Rumours of internal differences in the AKP have appeared before without resulting in serious challenges for Erdogan but the latest reports gained credibility because of Erdogan’s remarks. A senior AKP official warned of politicians out to build their own careers by benefiting from Erdogan’s popularity.

Huseyin Gulerce, a columnist for the pro-government Star newspaper and a staunch Erdogan supporter, accused some AKP co-founders of causing “trouble,” in a reference to former President Abdullah Gul, whose political differences with Erdogan are well known.

Internal divisions upended the AKP’s plan to announce its candidate for mayor of Istanbul in the March 31 elections. Erdogan has announced his party’s candidates for mayoral posts around the country but the Istanbul slot remains officially vacant. Erdogan’s remarks suggest that some in the AKP are opposed to his plan to cooperate with the right-wing Nationalist Movement Party in the election.

Observers say Binali Yildirim, a former prime minister and a loyal Erdogan supporter who is speaker of parliament, will get the job.
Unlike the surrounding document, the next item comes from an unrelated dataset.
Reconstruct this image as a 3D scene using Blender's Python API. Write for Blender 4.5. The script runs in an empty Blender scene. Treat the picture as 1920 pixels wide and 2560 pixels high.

Yildirim, however, has resisted an official announcement because he reportedly was angered by interference from Berat Albayrak, Erdogan’s son-in law and finance minister, reports said.

Baris Yarkadas, a politician of the opposition Republican Peoples’ Party said Yildirim was also irked because Erdogan’s son Bilal Erdogan, 37, was seen to be preparing a campaign to become Istanbul mayor himself in the coming years. The official presentation of Yildirim as the AKP’s candidate is expected this month.

The opposition newspaper Cumhuriyet reported that Albayrak and Bilal Erdogan were leaders of two competing groups within the AKP. The “Beratcilar” — followers of Berat Albayrak — were competing with the “Bilalciler” — supporters of Bilal Erdogan — and the “Soylucular,” led by Interior Minister Suleyman Soylu, Cumhuriyet said.

“This is damaging the party,” Cumhuriyet quoted unnamed AKP officials as saying. The daily said the three camps had started competing efforts to pick AKP candidates for municipal assemblies to widen their influence within the party.

The AKP did not comment but Soylu responded by tweeting that Cumhuriyet had a “seditious mentality.” Tensions between him and Albayrak have been an open secret in Ankara.

Speaking about the candidate selection for the March election, AKP Vice-Chairman Numan Kurtulmus said the party was looking for politicians who could deliver for the voters but not for candidates who were “trying to get ahead on the coat tails of our president’s charisma.”

Selim Sazak, a US-based Turkey analyst, said Soylu, as well as Albayrak and Bilal Erdogan, were “definitely angling to establish themselves as the guy after [President] Erdogan.”

Responding to written questions, Sazak added that the AKP could break apart. Some officials in the party were “praying for the day it will crack open so that they could go set up their own small thing, which they’ll lead,” he said.

In the first years of the AKP, Recep Tayyip Erdogan’s power was checked by influential co-founders such as former President Abdullah Gul or former parliamentary Speaker Bulent Arinc. Erdogan, however, pushed out his former colleagues.

Under a presidential system of government that went into force after elections last June, Erdogan widened his power, abolishing the post of prime minister, side-lining parliament and making Albayrak a key figure in Ankara. The development has given family members like Albayrak, Bilal Erdogan or Erdogan’s younger daughter Sumeyye more influence on policies because of their direct access to the president.

Howard Eissenstat, a Turkey expert at Saint Lawrence University in New York and non-resident senior fellow at the Project on Middle East Democracy in Washington, said Erdogan had “centred all the real power on his own family.” Erdogan, 64, is relatively young and could be expected to govern another decade or longer, Eissenstat wrote in response to questions. “I don’t give much credence to the idea of ‘post-Erdogan positioning,’” he said.

Eissenstat said Erdogan’s towering position in the AKP meant there was little room for competing groups. “There are factions in the security services that might be a real cause for concern but I don’t see factionalism within the party unless his health changes or the economy goes into real and sustained crisis,” he said.

Ahmet Hakan, a columnist at the pro-government Hurriyet newspaper, dismissed the reports about competing camps within the AKP as wishful thinking of an opposition frustrated with its own inability to beat Erdogan at the ballot box.

“This has been the dream of the opposition for 17 years,” Hakan wrote in reference to the reports about splits within the ruling party.